Christian frotte ses mains sur le tablier et cela fait un chuintement qui s’étire. Chaque bruit est le nimbe d’un geste : l’un dit le va-et-vient, un autre le frottement du collage, un troisième le trajet du pinceau. Le bruit fait voir l’acte provisoirement caché par le dos ou par la position. Maintenant, penché sur la chose en carton baptisée montagne, Christian y taille une échancrure puis il cloue le morceau de mètre au cylindre de bois avec un marteau, ajoute un peu de colle, appuie ses deux mains, se redresse, saisit une sorte de petit tuyau jaune, l’ouvre sur toute sa longueur avec une paire de ciseaux, l’aplatit, et c’est encore l’une de ces garnitures en étain pour col de bouteille… Maintenant l’action se passe ailleurs, petits coups de pinceau, papier déchiré, silence, découpage, retour vers le tableau en cours d’opération, dépôt de trois silhouettes de danseuses gitanes, essai de placement, hésitation, nouvel essai… Maintenant la plaque d’étain est aplanie avec le talon du marteau sur un bout de marbre (?), petits tintements, frottis tournant, puis ladite plaque dont n’est plus montrée que la surface brute est accointée avec l’extrémité du cylindre de bois et méticuleusement collée là avec une substance glaireuse… Maintenant, dit Christian, je vais faire un dessin sur cette feuille de papier très fin et je la collerai ensuite à l’envers sans avoir la moindre idée de ce que ça donnera… Le dessin a pour modèle une photographie, celle d’un militaire accompagné de mots en caractères bâtons précisant : AOÛT 1944 (en rouge) DÉBARQUEMENT EN PROVENCE (en blanc). Le modèle est un buste, alors que Christian dessine un personnage en pied : son pinceau très fin et manié à toute vitesse dépose en quelques traits noirs l’essentiel de la silhouette, puis viennent à petits coups des touches de bleu et de blanc qui, en se mêlant au noir, donnent de belles marbrures…

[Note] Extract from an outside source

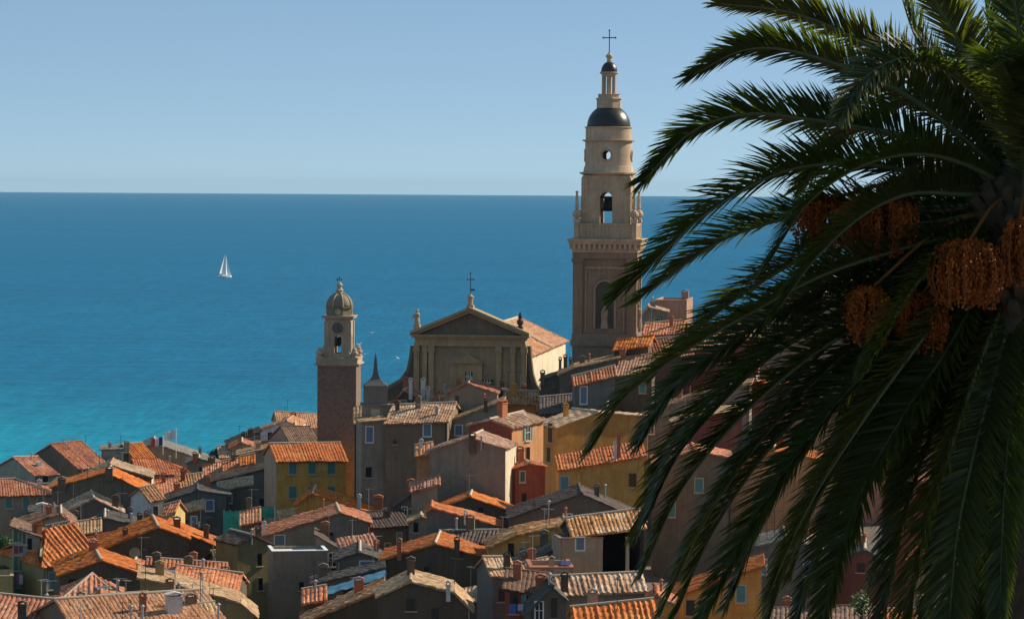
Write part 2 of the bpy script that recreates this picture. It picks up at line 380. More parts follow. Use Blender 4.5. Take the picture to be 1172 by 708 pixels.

– Maintenant, dit Christian, je vais le faire sécher en espérant qu’il transparaîtra. Le problème est qu’une fois collé à l’envers, je ne sais pas quelle peau il aura. J’aimerais que ne passent à travers la feuille que des traces…
Maintenant, pendu la tête en bas, le personnage attend que sèche son encre. Il suffit de poser un contour pour que ceci soit un homme et cela une hache : le contour fait immédiatement signe au nom, et c’est irrémédiable car l’œil s’en tiendra désormais à ce qu’il a reconnu. Comment dévoyer cet irrémédiable pour qu’il serve d’appelant à ce que les noms empêchent d’apparaître ? Les figures dépaysées et les historiettes fugaces de Christian Bouillé s’arrachent en tout cas à la clôture de la reconnaissance, et elles nous proposent ainsi l’aventure sans précédent d’une identité nomade.